The exercise:
Pull out every line below containing the word "Python".

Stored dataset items
--- START ---

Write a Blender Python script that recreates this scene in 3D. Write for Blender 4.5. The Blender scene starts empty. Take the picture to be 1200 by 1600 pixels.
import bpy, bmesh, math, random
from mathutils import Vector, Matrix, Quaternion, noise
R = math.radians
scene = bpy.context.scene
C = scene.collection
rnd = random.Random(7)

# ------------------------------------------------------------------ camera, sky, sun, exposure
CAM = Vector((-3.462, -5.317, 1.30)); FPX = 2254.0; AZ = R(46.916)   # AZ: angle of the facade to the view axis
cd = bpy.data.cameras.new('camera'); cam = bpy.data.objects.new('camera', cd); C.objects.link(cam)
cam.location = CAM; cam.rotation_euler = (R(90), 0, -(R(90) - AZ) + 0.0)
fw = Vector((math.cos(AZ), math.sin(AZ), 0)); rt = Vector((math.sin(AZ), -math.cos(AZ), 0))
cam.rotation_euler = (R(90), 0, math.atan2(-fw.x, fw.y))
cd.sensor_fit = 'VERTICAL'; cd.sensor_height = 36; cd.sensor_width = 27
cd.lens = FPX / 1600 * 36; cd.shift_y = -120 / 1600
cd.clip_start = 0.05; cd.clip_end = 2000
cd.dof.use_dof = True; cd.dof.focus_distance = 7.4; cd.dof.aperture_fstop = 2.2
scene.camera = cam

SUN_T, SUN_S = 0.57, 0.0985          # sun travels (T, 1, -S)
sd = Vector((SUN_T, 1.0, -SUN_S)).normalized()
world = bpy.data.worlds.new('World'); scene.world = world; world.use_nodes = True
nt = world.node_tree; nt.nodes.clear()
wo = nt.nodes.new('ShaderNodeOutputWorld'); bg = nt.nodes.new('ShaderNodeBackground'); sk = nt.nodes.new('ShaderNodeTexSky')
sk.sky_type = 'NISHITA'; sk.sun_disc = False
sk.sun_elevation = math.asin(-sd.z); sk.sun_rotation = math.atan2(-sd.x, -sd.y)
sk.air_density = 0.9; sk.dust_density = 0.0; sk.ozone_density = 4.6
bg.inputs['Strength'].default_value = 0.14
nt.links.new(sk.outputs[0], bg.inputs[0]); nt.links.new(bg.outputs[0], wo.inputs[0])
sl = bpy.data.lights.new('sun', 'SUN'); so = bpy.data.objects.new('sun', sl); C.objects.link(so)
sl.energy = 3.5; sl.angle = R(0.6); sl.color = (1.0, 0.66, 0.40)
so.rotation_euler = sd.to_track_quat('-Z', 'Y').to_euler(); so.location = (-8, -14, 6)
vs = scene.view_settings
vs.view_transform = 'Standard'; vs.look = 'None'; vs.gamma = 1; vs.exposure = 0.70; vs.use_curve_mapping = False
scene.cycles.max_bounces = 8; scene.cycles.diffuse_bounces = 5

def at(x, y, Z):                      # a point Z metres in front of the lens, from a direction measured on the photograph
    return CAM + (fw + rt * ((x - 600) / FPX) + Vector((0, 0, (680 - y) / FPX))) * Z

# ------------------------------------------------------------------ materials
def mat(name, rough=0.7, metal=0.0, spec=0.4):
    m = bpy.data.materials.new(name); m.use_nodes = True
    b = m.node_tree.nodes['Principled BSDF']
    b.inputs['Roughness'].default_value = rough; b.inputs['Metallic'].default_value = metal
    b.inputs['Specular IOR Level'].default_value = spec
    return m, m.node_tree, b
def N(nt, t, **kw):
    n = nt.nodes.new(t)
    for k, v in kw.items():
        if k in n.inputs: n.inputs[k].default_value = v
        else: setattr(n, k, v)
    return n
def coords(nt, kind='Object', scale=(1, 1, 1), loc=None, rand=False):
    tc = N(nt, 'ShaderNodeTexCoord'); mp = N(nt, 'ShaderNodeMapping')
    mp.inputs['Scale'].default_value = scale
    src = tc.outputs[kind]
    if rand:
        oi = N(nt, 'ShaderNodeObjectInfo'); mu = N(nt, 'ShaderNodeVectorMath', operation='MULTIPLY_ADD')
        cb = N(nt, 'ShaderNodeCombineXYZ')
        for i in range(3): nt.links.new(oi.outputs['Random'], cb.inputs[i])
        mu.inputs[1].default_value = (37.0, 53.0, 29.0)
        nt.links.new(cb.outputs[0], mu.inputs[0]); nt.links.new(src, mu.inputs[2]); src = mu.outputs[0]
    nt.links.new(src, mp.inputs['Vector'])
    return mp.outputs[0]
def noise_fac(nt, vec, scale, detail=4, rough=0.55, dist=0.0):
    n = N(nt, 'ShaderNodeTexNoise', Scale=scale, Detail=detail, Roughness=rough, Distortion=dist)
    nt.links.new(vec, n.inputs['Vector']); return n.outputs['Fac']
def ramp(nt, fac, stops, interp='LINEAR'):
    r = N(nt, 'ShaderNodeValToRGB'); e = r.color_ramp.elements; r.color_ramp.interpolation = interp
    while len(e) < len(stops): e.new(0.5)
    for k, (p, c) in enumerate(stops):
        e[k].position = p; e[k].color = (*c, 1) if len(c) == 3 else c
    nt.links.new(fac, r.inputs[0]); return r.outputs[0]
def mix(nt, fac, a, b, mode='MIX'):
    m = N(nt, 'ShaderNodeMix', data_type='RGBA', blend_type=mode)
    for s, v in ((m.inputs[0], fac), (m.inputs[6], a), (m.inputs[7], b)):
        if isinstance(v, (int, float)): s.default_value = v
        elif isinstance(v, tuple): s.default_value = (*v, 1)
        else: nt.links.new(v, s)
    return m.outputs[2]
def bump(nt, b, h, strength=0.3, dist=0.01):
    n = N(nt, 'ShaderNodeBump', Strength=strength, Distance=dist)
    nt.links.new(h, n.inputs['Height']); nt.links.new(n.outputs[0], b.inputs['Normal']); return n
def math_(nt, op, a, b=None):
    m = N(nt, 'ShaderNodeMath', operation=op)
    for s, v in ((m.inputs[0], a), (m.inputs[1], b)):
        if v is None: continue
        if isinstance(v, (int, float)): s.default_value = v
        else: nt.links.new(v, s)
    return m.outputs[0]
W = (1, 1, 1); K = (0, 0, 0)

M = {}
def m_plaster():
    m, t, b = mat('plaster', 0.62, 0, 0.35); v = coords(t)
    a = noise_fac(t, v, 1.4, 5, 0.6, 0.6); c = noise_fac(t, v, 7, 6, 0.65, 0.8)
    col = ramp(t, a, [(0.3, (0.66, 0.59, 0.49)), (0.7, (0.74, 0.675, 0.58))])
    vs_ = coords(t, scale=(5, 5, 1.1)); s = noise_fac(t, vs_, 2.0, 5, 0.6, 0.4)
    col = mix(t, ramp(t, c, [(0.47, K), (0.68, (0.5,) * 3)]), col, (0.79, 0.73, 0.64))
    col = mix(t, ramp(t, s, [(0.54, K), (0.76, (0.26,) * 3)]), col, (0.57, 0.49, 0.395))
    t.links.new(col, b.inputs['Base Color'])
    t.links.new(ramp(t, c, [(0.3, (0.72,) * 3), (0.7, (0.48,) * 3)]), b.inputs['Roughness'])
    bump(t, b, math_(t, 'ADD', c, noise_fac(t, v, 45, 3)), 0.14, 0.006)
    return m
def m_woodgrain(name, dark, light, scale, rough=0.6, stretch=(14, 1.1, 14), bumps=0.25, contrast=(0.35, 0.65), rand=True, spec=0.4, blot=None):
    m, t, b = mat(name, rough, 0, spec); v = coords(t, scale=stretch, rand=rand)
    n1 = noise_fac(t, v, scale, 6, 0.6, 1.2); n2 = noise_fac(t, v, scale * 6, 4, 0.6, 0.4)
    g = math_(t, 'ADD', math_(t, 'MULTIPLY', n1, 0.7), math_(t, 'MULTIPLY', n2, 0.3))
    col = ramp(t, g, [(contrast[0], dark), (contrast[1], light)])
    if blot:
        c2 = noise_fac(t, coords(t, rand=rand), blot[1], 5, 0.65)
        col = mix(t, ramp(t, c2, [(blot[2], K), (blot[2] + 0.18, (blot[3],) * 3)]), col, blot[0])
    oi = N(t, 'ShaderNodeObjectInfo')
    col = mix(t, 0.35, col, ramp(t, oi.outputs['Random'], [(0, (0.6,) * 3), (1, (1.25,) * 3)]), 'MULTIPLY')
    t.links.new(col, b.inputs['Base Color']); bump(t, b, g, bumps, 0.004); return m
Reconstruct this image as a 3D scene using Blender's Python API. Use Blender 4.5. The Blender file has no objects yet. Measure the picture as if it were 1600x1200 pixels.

--- END ---

Response:
Write a Blender Python script that recreates this scene in 3D. Write for Blender 4.5. The Blender scene starts empty. Take the picture to be 1200 by 1600 pixels.
Reconstruct this image as a 3D scene using Blender's Python API. Use Blender 4.5. The Blender file has no objects yet. Measure the picture as if it were 1600x1200 pixels.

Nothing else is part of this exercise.